黒ずくめで銀座の高級時計店に押し入ったわけ…「岐阜で空き巣」からはまった犯罪の沼 「匿流」に絡み取られた20歳は、法廷で「上位者」への恐怖を語った
岐阜地裁の法廷には男の母親が出廷した。銀座事件翌日の午前3時ごろ、尋ねてきた警察から、息子の逮捕を知らされた。「うちの子が強盗事件に関わっているなんて思えなかった」と声を詰まらせた。男には祖母がいる。被告人質問で、岐阜事件で高齢の被害者が大けがをしたことについて、どう思うか問われ「おばあちゃんが同じ事をされたら怒りが沸いたり、心配したりすると思う。被害者と家族に対して申し訳なく思う」と語った。 論告で検察官は「大胆で危険かつ凶悪な犯行。事件の社会的影響は大きい」として懲役13年を求刑。初公判で結んでいた髪を切り、丸刈りになった男は結審前、裁判官から最後に言いたいことはと聞かれ「大丈夫です」と一言だけ発した。 ▽「捕まった子たちは、恐ろしさが分かっていない」 今年7月10日の判決で、岐阜地裁は、岐阜事件について「血気盛んな実行犯を誘い入れ、自らの判断で電話をつなぎ具体的な指示を出すなど、伝達役以上の役割を果たした」と指摘。銀座事件では、実行役の中で中心的な役割を果たしたとし、「白昼堂々と行われた犯行で一般人に恐怖心を与えた」と非難した。「そもそも岐阜の事件に加わったことで自ら招いた事態である」として、2事件で懲役10年を言い渡した。男は期限までに控訴せず、判決が確定した。
二つの事件を巡っては、関与が疑われるとして10代の男が多数逮捕され、公判で「北斗」らの他に、「5(ファイブ)」と名乗る「上位者」の存在も明らかにされた。ある捜査幹部は一連の事件は交流サイト(SNS)などでつながる「匿名・流動型犯罪グループ(匿流)」による典型的な事件だと見る。「匿流の裏には暴力団が絡んでいる可能性は高い。警察に協力したら、服役後でも報復を受けかねない。
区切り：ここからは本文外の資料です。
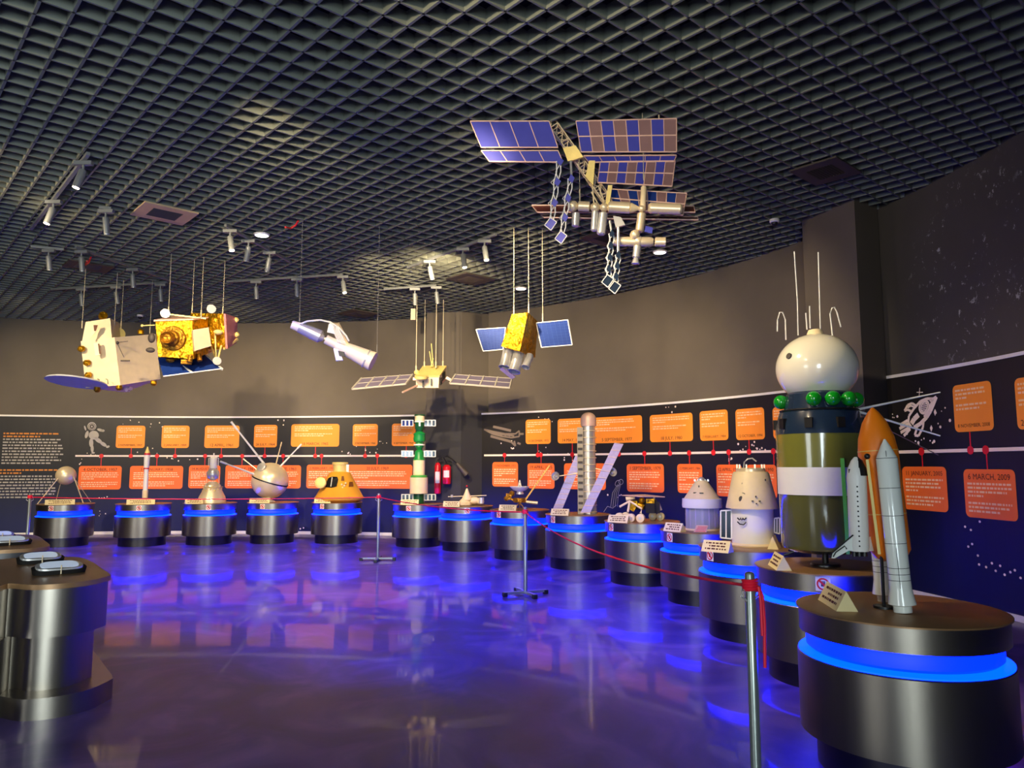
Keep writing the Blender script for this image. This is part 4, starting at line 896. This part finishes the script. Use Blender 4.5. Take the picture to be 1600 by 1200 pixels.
# 4 cream satellite with long wings
a = hang('winged_box_satellite', 'small cream box satellite with two long grey solar wings', 672, 588, 13.4); q, t = a.q, a.t
m = M(); f = [q(650, 592, -.2), q(650, 606, -.2), q(685, 606, -.25), q(698, 591, .1), (q(697, 573, .1)), (q(686, 586, -.25))]
Fb = Vector((.1, .5, 0)); m.add([q(650, 588, -.2), q(686, 588, -.25), q(685, 606, -.25), q(650, 606, -.2), q(697, 573, .2), q(698, 592, .2), q(662, 573, .3), q(662, 592, .3)], [(0, 1, 2, 3), (1, 4, 5, 2), (0, 6, 4, 1), (3, 2, 5, 7), (0, 3, 7, 6), (4, 6, 7, 5)]); m.obj('box_body', 'cream', a.e, smooth=False)
m = M(); m.plate([q(649, 588, -.22), q(687, 588, -.27), q(698, 572.5, .2), q(661, 572.5, .3)], .03); m.lathe([(10*t, 0), (10*t, .05)], q(658, 591, -.35), (0, -.3, 1), n=28); m.sph(q(651, 582, -.1), .05); m.obj('gold_roof', 'gold_cream', a.e)
m = M()
for x, y in ((661, 600), (674, 597)): m.box(q(x, y, -.27), (.03, .02, .12))
m.plate([q(688, 602, -.2), q(690, 600, -.15), q(690, 590, -.15), q(688, 592, -.2)], .02); m.plate([q(690.5, 596, -.08), q(695, 590, .02), q(695, 580, .02), q(691, 584, -.06)], .02); m.obj('slot_openings', 'black', a.e)
for pts in (((645, 586), (634, 600), (550, 608), (565, 592)), ((703, 599), (712, 586), (800, 592), (796, 606))):
    P4 = [q(pts[0][0], pts[0][1], .1), q(pts[1][0], pts[1][1], -.2), q(pts[2][0], pts[2][1], -.2), q(pts[3][0], pts[3][1], .1)] if pts[0][0] < 700 else [q(*pts[0], -.2), q(*pts[1], .1), q(*pts[2], .1), q(*pts[3], -.2)]
    m = M(); m.plate(P4, .02); pn = m.obj('solar_wing', 'solar_dull', a.e, label='long grey solar wing')
    m = M()
    if pts[0][0] < 700: e0, e1, g0, g1 = P4[0], P4[3], P4[1], P4[2]
    else: e0, e1, g0, g1 = P4[1], P4[2], P4[0], P4[3]
    for k in range(5): m.bar(e0+(e1-e0)*k/4+Vector((0, 0, .012)), g0+(g1-g0)*k/4+Vector((0, -.012, .0)), .025, .03)
    for u_ in (0, .5, 1): m.bar(e0+(g0-e0)*u_, e1+(g1-e1)*u_, .022, .03)
    m.obj('wing_frame', 'ink_gray', pn)
m = M(); m.bar(q(652, 602, -.2), q(629, 613, -.6), .025); m.obj('lower_boom', 'peach', a.e)
m = M(); m.tube([q(675, 573, .1), q(671, 549, .1)], .008); m.tube([q(677, 573, .1), q(674, 537, .1)], .008); m.tube([q(673, 573, .1), q(677, 560, .1)], .008); m.obj('whip_antennas', 'gold_cream', a.e)
m = M(); m.bar(q(645, 592, 0), q(651, 592, 0), .05); m.bar(q(697, 590, 0), q(704, 594, 0), .05); m.obj('wing_joint', 'peach', a.e)
a.wires([q(650, 582, -.15), q(663, 575, .25), q(681, 575, .0), q(692, 574, .2)], 'wire', .007)
# 5 gold satellite with blue wings
a = hang('twin_tube_satellite', 'gold foil satellite with blue square wings and two silver tubes', 818, 535, 9.4); q, t = a.q, a.t
m = M(); 
m.add([q(800, 491, -.15), q(825, 488, -.2), q(812, 549, -.2), q(783, 541, -.15), q(841, 503, .2), q(836, 559, .2), q(812, 500, .35), q(800, 545, .35)], [(0, 1, 2, 3), (1, 4, 5, 2), (0, 6, 4, 1), (3, 2, 5, 7), (0, 3, 7, 6), (4, 6, 7, 5)]); m.obj('foil_body', 'foil', a.e, smooth=False)
for x0, y0, x1, y1, r_ in ((795, 541, 788, 574, 8), (811, 549, 803, 581, 9), (828, 555, 821, 574, 6)):
    m = M(); p0, p1 = q(x0, y0, 0), q(x1, y1, -.08); m.lathe([(r_*t, 0), (r_*t, .8*(p1-p0).length), (r_*t*1.12, (p1-p0).length), (r_*t*.95, (p1-p0).length), (r_*t*.9, .7*(p1-p0).length)], p0, p1-p0, n=28); m.obj('telescope_tube', 'silver', a.e)
m = M(); m.plate([q(781, 577, -.12), q(785, 574, -.15), q(806, 589, -.15), q(800, 592, -.12)], .02); m.obj('tube_lip', 'solar_lilac', a.e)
for pts in (((744, 515), (790, 512), (786, 546), (755, 549)), ((838, 505), (887, 500), (894, 539), (846, 543))):
    P4 = [q(*pts[0], .05), q(*pts[1], .05), q(*pts[2], -.03), q(*pts[3], -.03)]; m = M(); m.plate(P4, .02); pn = m.obj('solar_wing', 'solar', a.e, label='square blue solar wing')
    m = M()
    for i_ in range(4): m.bar(P4[i_]+Vector((0, -.012, 0)), P4[(i_+1) % 4]+Vector((0, -.012, 0)), .010)
    m.obj('wing_edge', 'white', pn)
    m = M()
    for k in range(1, 9): m.bar(P4[0]+(P4[3]-P4[0])*k/9+Vector((0, -.012, 0)), P4[1]+(P4[2]-P4[1])*k/9+Vector((0, -.012, 0)), .0016)
    for k in range(1, 7): m.bar(P4[0]+(P4[1]-P4[0])*k/7+Vector((0, -.012, 0)), P4[3]+(P4[2]-P4[3])*k/7+Vector((0, -.012, 0)), .0016)
    m.obj('cell_lines', 'cell_line', pn)
a.wires([q(803, 491, 0), q(826, 489, 0), q(848, 504, .05)], 'wire', .004)
# 6 large station at the top
a = hang('truss_space_station', 'large hanging space station model with trusses and many solar panels', 985, 330, 6.3); q, t = a.q, a.t
def lattice(nm, p0, p1, w_, n, mt, bar_=.008, par=None):
    m = M(); d = (p1-p0)/n; ax_ = d.normalized(); s1 = ax_.cross(Vector((0, 1, 0))).normalized()*w_/2; s2 = Vector((0, 1, 0))*w_/2
    cs = [s1+s2, s1-s2, -s1-s2, -s1+s2]
    for c_ in cs: m.bar(p0+c_, p1+c_, bar_)
    for k in range(n):
        A_, B_ = p0+d*k, p0+d*(k+1)
        for i_ in range(4):
            m.bar(A_+cs[i_], B_+cs[(i_+1) % 4], bar_*.7); m.bar(A_+cs[i_], A_+cs[(i_+1) % 4], bar_*.7)
    return m.obj(nm, mt, par or a.e)
lattice('main_truss', q(850, 175, .1), q(952, 318, .1), .075, 12, 'silver_warm', .010)
m = M(); m.plate([q(880, 232, .0), q(900, 228, -.02), q(912, 246, -.02), q(888, 253, 0)], .03); m.plate([q(921, 250, 0), q(930, 252, 0), q(927, 290, 0), (q(915, 277, 0))], .03); m.plate([q(950, 290, -.05), q(957, 290, -.05), q(952, 322, -.05), q(946, 322, -.05)], .03); m.obj('truss_nodes', 'gold_cream', a.e)
def wing(P4, nu, nv, mats, frame='peach', nm='solar_array', fr=.010):
    m = M(); m.plate(P4, .008); pn = m.obj(nm, mats[0], a.e, label='framed solar array')
    f_ = M(); n_ = (P4[1]-P4[0]).cross(P4[3]-P4[0]).normalized()*.007
    if n_.y > 0: n_ = -n_
    for k in range(nu+1): f_.bar(P4[0]+(P4[1]-P4[0])*k/nu+n_, P4[3]+(P4[2]-P4[3])*k/nu+n_, fr*.7)
    for k in range(nv+1): f_.bar(P4[0]+(P4[3]-P4[0])*k/nv+n_, P4[1]+(P4[2]-P4[1])*k/nv+n_, fr)
    f_.obj('array_frame', frame, pn)
    if len(mats) > 1:
        c_ = M()
        for i_ in range(nu):
            if i_ % 2: continue
            for j_ in range(nv):
                g2 = lambda u_, v_: (P4[0]*(1-u_)+P4[1]*u_)*(1-v_)+(P4[3]*(1-u_)+P4[2]*u_)*v_+n_*.8
                c_.plate([g2(i_/nu, j_/nv), g2((i_+1)/nu, j_/nv), g2((i_+1)/nu, (j_+1)/nv), g2(i_/nu, (j_+1)/nv)], .003)
        c_.obj('cell_blocks', mats[1], pn)
wing([q(938, 254, .0), q(1055, 252, .0), q(1050, 292, -.06), q(934, 286, -.06)], 8, 2, ['solar_brown', 'solar_vivid'])
wing([q(950, 296, .05), q(1073, 303, .05), q(1067, 337, 0), q(960, 325, 0)], 8, 2, ['solar_brown', 'solar'])
wing([q(752, 236, -.1), q(872, 236, -.1), q(880, 254, -.1), q(765, 253, -.1)], 4, 1, ['solar_vivid'])
wing([q(735, 190, -.1), q(858, 190, -.1), q(872, 231, -.1), q(752, 231, -.1)], 4, 1, ['solar_vivid'])
wing([q(912, 243, -.05), q(1057, 242, -.05), q(1053, 252, 0), q(920, 253, 0)], 6, 1, ['solar_vivid'])
wing([q(900, 190, -.05), q(1057, 186, -.05), q(1057, 238, -.05), q(908, 238, -.05)], 8, 2, ['solar_brown', 'solar_vivid'])
wing([q(831, 322, .2), q(1084, 323, .2), q(1086, 333, .05), q(840, 333, .05)], 8, 1, ['solar_edge'])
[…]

捕まった子たちは、残念ながらこの恐ろしさが分かっていなかった」と話す。 × × 龍谷大学矯正・保護総合センターの研究員で、犯罪社会学者の廣末登さんの話 統括・指示役は実行役に報酬を支払うつもりはなく、犯罪だけさせる。実行犯は捨て駒に過ぎない。報酬を払うといって、次の犯罪に使われる。最初は受け子などの比較的軽いものから入らせ、犯罪者にさせる。徐々に強盗や強盗致傷などの凶悪犯罪に引き込む。 1回手を染めると逃げられず、第2、3回もやらざると得なくなる。1回目で捕まらなくても、数を重ねるうちに絶対に捕まる。指示役や統括役に血の涙はない。先日警察庁が「闇バイトに手を染めようとしている人を保護する」と言った。受け子などを既にしていても、まだ引き返すことができる。強盗など次の犯罪に誘われても、行かずに警察に連絡をしてほしい。